Task directions — Work through the entries below and report how many lines include "More". The number alone is the answer.

Record excerpts —
##############################
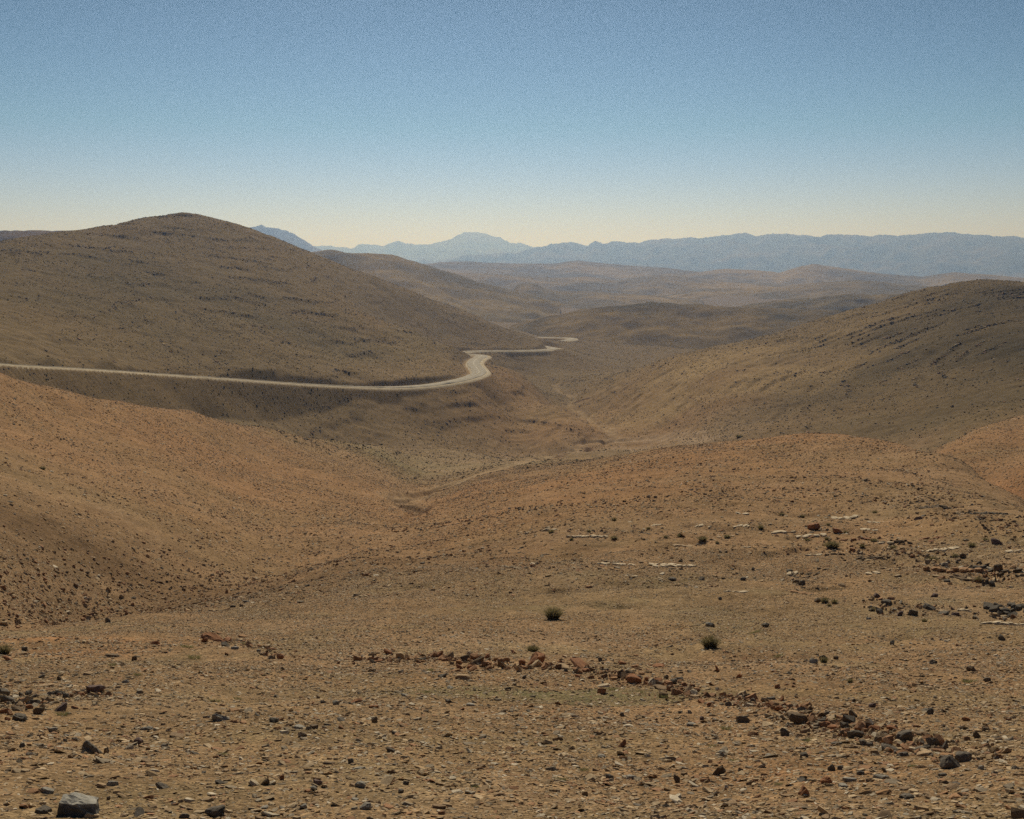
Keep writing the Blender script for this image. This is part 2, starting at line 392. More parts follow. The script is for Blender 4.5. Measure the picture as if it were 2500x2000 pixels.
##############################
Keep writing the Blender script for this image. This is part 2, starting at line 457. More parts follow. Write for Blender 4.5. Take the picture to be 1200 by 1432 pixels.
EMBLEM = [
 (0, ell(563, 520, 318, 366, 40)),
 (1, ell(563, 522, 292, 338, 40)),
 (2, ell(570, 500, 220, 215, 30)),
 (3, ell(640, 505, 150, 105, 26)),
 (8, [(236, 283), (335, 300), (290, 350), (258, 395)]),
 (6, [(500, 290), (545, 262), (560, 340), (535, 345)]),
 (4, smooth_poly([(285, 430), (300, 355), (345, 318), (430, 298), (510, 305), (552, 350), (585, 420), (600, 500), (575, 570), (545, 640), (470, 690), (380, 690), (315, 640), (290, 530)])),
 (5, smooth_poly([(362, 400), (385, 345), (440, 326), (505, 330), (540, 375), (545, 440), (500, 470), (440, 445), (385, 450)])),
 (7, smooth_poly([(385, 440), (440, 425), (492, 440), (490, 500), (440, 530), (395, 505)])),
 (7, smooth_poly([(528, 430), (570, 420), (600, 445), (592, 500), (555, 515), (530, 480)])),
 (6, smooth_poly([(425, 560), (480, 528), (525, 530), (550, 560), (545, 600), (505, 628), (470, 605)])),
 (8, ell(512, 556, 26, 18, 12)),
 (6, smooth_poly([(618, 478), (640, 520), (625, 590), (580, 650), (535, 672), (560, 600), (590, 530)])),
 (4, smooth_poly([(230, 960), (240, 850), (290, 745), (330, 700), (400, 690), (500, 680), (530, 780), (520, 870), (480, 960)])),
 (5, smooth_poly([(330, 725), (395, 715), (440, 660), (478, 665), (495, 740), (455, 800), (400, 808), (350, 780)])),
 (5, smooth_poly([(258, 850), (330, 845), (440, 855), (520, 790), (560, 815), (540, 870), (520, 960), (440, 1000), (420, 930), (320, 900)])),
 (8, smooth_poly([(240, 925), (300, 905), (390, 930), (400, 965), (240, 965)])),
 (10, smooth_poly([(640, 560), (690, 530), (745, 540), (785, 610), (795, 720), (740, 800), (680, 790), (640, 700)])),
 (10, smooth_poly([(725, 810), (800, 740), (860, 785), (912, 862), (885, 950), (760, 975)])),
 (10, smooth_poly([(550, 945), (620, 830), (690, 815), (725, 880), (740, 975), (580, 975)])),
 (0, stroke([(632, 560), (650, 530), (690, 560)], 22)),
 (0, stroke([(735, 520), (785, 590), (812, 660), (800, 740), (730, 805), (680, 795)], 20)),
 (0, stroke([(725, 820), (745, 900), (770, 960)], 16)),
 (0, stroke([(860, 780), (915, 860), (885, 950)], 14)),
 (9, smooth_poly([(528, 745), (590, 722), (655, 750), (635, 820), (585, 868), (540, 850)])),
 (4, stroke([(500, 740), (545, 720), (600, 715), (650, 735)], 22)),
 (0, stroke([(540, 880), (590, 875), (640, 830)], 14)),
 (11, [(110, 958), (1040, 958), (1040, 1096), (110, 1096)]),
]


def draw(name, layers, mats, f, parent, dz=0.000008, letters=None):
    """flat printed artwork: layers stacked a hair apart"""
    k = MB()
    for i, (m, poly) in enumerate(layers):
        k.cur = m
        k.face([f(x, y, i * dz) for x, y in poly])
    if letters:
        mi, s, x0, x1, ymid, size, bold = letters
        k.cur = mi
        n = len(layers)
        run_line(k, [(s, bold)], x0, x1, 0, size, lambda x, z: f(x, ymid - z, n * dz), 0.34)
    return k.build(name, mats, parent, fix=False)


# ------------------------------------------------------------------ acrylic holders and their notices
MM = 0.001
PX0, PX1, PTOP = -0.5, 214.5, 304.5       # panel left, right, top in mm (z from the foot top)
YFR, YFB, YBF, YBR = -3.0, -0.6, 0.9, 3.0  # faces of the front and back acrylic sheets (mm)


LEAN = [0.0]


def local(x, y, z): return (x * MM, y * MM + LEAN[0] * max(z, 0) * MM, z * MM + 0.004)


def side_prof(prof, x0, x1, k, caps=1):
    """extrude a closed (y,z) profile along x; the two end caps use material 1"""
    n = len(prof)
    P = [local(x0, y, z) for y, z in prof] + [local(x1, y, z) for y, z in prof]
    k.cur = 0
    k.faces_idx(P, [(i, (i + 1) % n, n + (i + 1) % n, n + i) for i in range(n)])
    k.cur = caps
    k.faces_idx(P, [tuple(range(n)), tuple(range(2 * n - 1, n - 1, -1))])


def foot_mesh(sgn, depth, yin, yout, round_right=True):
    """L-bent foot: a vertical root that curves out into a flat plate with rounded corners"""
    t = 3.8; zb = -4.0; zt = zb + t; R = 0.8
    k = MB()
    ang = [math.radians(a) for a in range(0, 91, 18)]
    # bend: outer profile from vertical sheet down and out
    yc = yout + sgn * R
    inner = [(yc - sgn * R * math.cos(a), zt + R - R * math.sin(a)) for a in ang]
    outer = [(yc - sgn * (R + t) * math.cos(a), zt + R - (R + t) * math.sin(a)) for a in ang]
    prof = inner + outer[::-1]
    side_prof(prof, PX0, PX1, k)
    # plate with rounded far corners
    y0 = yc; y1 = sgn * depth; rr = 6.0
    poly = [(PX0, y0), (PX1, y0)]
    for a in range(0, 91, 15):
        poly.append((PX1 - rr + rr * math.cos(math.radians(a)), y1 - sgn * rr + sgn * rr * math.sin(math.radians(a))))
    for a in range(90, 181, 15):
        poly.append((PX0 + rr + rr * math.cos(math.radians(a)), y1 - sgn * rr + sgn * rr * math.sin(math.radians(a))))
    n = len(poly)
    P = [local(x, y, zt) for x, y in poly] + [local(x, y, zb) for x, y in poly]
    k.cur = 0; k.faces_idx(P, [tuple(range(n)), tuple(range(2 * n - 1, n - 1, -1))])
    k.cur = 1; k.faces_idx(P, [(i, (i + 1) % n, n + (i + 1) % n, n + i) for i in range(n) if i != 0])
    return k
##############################
Solution for this problem — 2